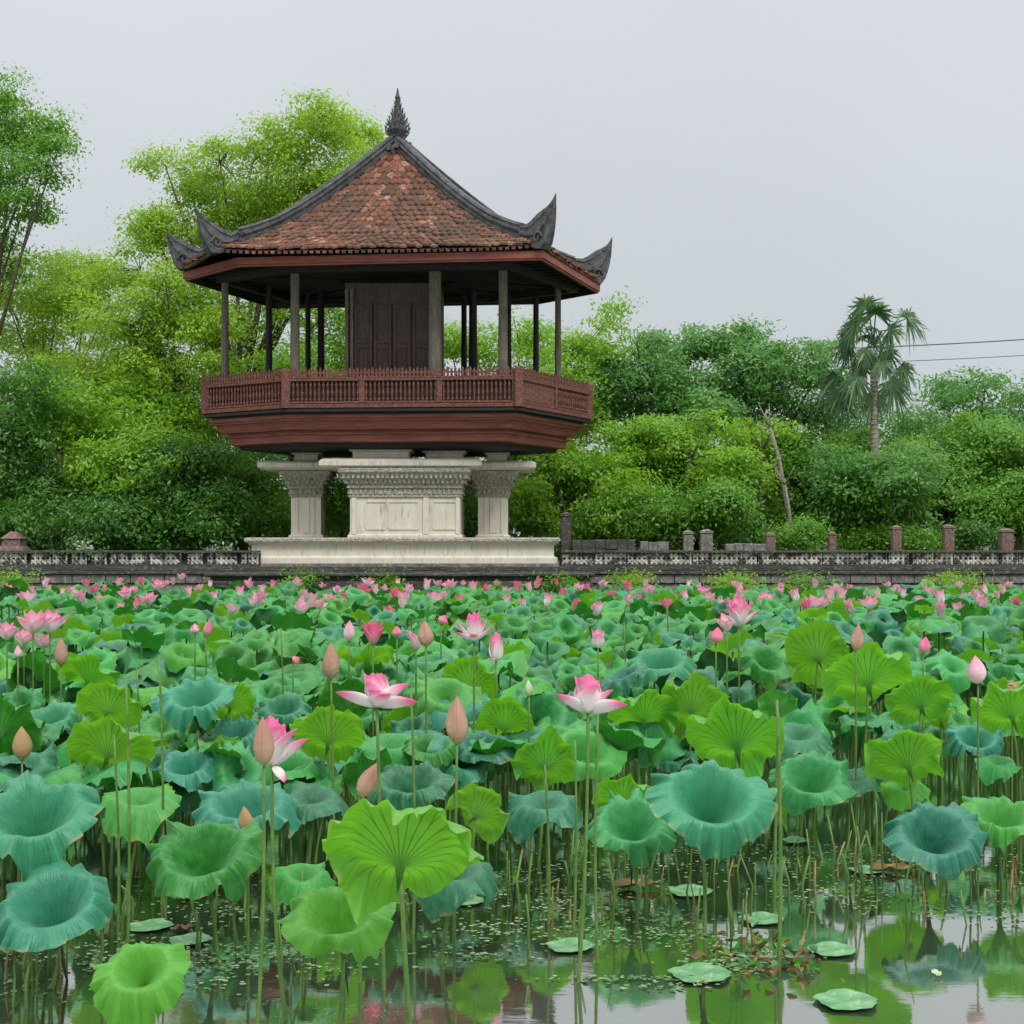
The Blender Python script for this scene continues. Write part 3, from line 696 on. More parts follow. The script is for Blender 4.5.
tree('broadleaf_tree', 'bright leafy tree filling the gap left of the pavilion eaves', 46, 170,
     [(165, 280, 46, 30), (130, 325, 55, 36), (195, 320, 50, 40), (90, 380, 60, 40), (160, 375, 60, 40), (215, 350, 30, 50)], 22000, 'f_spring', .13, tr=.18)
tree('broadleaf_tree', 'bright green tree seen between the left posts of the pavilion', 47.5, 290,
     [(250, 330, 46, 46), (310, 330, 46, 50), (280, 390, 60, 50), (365, 350, 40, 60), (340, 430, 60, 50)], 19000, 'f_bright', .13, tr=.18)
tree('broadleaf_tree', 'light green tree seen through the right posts of the pavilion', 47, 505,
     [(450, 345, 50, 36), (520, 350, 50, 36), (575, 350, 34, 26), (600, 345, 28, 28), (560, 400, 50, 44), (500, 430, 60, 50), (618, 306, 12, 9), (605, 322, 12, 8)], 17000, 'f_bright', .13, tr=.16)
tree('round_tree', 'dense lime-green rounded tree at the left behind the wall', 44, 110,
     [(110, 420, 75, 44), (180, 420, 55, 44), (45, 420, 50, 44), (150, 470, 80, 40)], 26000, 'f_bright', .135, tr=.2)
tree('dark_tree', 'dark bushy tree low at the left edge behind the pedestal', 43, 8,
     [(10, 400, 40, 50), (0, 460, 50, 44), (40, 490, 50, 44), (5, 520, 50, 30)], 15000, 'f_dark', .13, tr=.16)
tree('dark_tree', 'deep green shrubby tree left of the pavilion plinth', 42.2, 150,
     [(120, 490, 50, 34), (175, 480, 55, 44), (90, 520, 60, 28), (160, 522, 60, 26), (215, 515, 36, 34)], 24000, 'f_dark', .13, tr=.16)
tree('leafy_shrub', 'tall bright shrub beside the left stone column', 43.8, 250,
     [(240, 470, 34, 40), (262, 500, 34, 40), (225, 510, 36, 36), (300, 520, 40, 26)], 12000, 'f_mid', .12, cat='shrub', tr=.07)
tree('leafy_shrub', 'green shrub showing between the left column and the stone block', 43, 335,
     [(335, 490, 36, 34), (350, 520, 50, 24), (400, 500, 60, 34)], 9000, 'f_mid', .12, cat='shrub', tr=.07)
tree('leafy_shrub', 'green shrub between the stone block and the right column', 43, 470,
     [(470, 490, 34, 36), (480, 520, 50, 24)], 7000, 'f_mid', .12, cat='shrub', tr=.07)
tree('round_tree', 'bright green bushy tree just right of the pavilion column', 43.5, 565,
     [(555, 470, 44, 30), (600, 462, 46, 28), (560, 510, 48, 34), (610, 505, 50, 36), (530, 500, 24, 36)], 21000, 'f_bright', .135, tr=.15)
tree('broadleaf_tree', 'tall dark green tree with lacy top right of the pavilion balcony', 49, 665,
     [(640, 365, 44, 26), (690, 350, 40, 24), (660, 395, 56, 34), (610, 400, 40, 40), (720, 385, 44, 34), (650, 345, 28, 14), (600, 370, 20, 24)], 19000, 'f_cool', .15, tr=.2)
tree('broadleaf_tree', 'wide dark green tree with flat leafy top between balcony and fan palm', 48, 760,
     [(735, 345, 46, 18), (785, 355, 40, 18), (760, 385, 60, 34), (815, 375, 34, 26), (800, 410, 50, 30), (700, 415, 50, 26), (828, 350, 20, 14)], 18000, 'f_cool', .15, tr=.2)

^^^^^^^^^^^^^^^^

» **DO THIS**
Would you return the data exactly as written, without the pictures?

» **FINISHED EXERCISE**
The Blender Python script for this scene continues. Write part 3, from line 696 on. More parts follow. The script is for Blender 4.5.
tree('broadleaf_tree', 'bright leafy tree filling the gap left of the pavilion eaves', 46, 170,
     [(165, 280, 46, 30), (130, 325, 55, 36), (195, 320, 50, 40), (90, 380, 60, 40), (160, 375, 60, 40), (215, 350, 30, 50)], 22000, 'f_spring', .13, tr=.18)
tree('broadleaf_tree', 'bright green tree seen between the left posts of the pavilion', 47.5, 290,
     [(250, 330, 46, 46), (310, 330, 46, 50), (280, 390, 60, 50), (365, 350, 40, 60), (340, 430, 60, 50)], 19000, 'f_bright', .13, tr=.18)
tree('broadleaf_tree', 'light green tree seen through the right posts of the pavilion', 47, 505,
     [(450, 345, 50, 36), (520, 350, 50, 36), (575, 350, 34, 26), (600, 345, 28, 28), (560, 400, 50, 44), (500, 430, 60, 50), (618, 306, 12, 9), (605, 322, 12, 8)], 17000, 'f_bright', .13, tr=.16)
tree('round_tree', 'dense lime-green rounded tree at the left behind the wall', 44, 110,
     [(110, 420, 75, 44), (180, 420, 55, 44), (45, 420, 50, 44), (150, 470, 80, 40)], 26000, 'f_bright', .135, tr=.2)
tree('dark_tree', 'dark bushy tree low at the left edge behind the pedestal', 43, 8,
     [(10, 400, 40, 50), (0, 460, 50, 44), (40, 490, 50, 44), (5, 520, 50, 30)], 15000, 'f_dark', .13, tr=.16)
tree('dark_tree', 'deep green shrubby tree left of the pavilion plinth', 42.2, 150,
     [(120, 490, 50, 34), (175, 480, 55, 44), (90, 520, 60, 28), (160, 522, 60, 26), (215, 515, 36, 34)], 24000, 'f_dark', .13, tr=.16)
tree('leafy_shrub', 'tall bright shrub beside the left stone column', 43.8, 250,
     [(240, 470, 34, 40), (262, 500, 34, 40), (225, 510, 36, 36), (300, 520, 40, 26)], 12000, 'f_mid', .12, cat='shrub', tr=.07)
tree('leafy_shrub', 'green shrub showing between the left column and the stone block', 43, 335,
     [(335, 490, 36, 34), (350, 520, 50, 24), (400, 500, 60, 34)], 9000, 'f_mid', .12, cat='shrub', tr=.07)
tree('leafy_shrub', 'green shrub between the stone block and the right column', 43, 470,
     [(470, 490, 34, 36), (480, 520, 50, 24)], 7000, 'f_mid', .12, cat='shrub', tr=.07)
tree('round_tree', 'bright green bushy tree just right of the pavilion column', 43.5, 565,
     [(555, 470, 44, 30), (600, 462, 46, 28), (560, 510, 48, 34), (610, 505, 50, 36), (530, 500, 24, 36)], 21000, 'f_bright', .135, tr=.15)
tree('broadleaf_tree', 'tall dark green tree with lacy top right of the pavilion balcony', 49, 665,
     [(640, 365, 44, 26), (690, 350, 40, 24), (660, 395, 56, 34), (610, 400, 40, 40), (720, 385, 44, 34), (650, 345, 28, 14), (600, 370, 20, 24)], 19000, 'f_cool', .15, tr=.2)
tree('broadleaf_tree', 'wide dark green tree with flat leafy top between balcony and fan palm', 48, 760,
     [(735, 345, 46, 18), (785, 355, 40, 18), (760, 385, 60, 34), (815, 375, 34, 26), (800, 410, 50, 30), (700, 415, 50, 26), (828, 350, 20, 14)], 18000, 'f_cool', .15, tr=.2)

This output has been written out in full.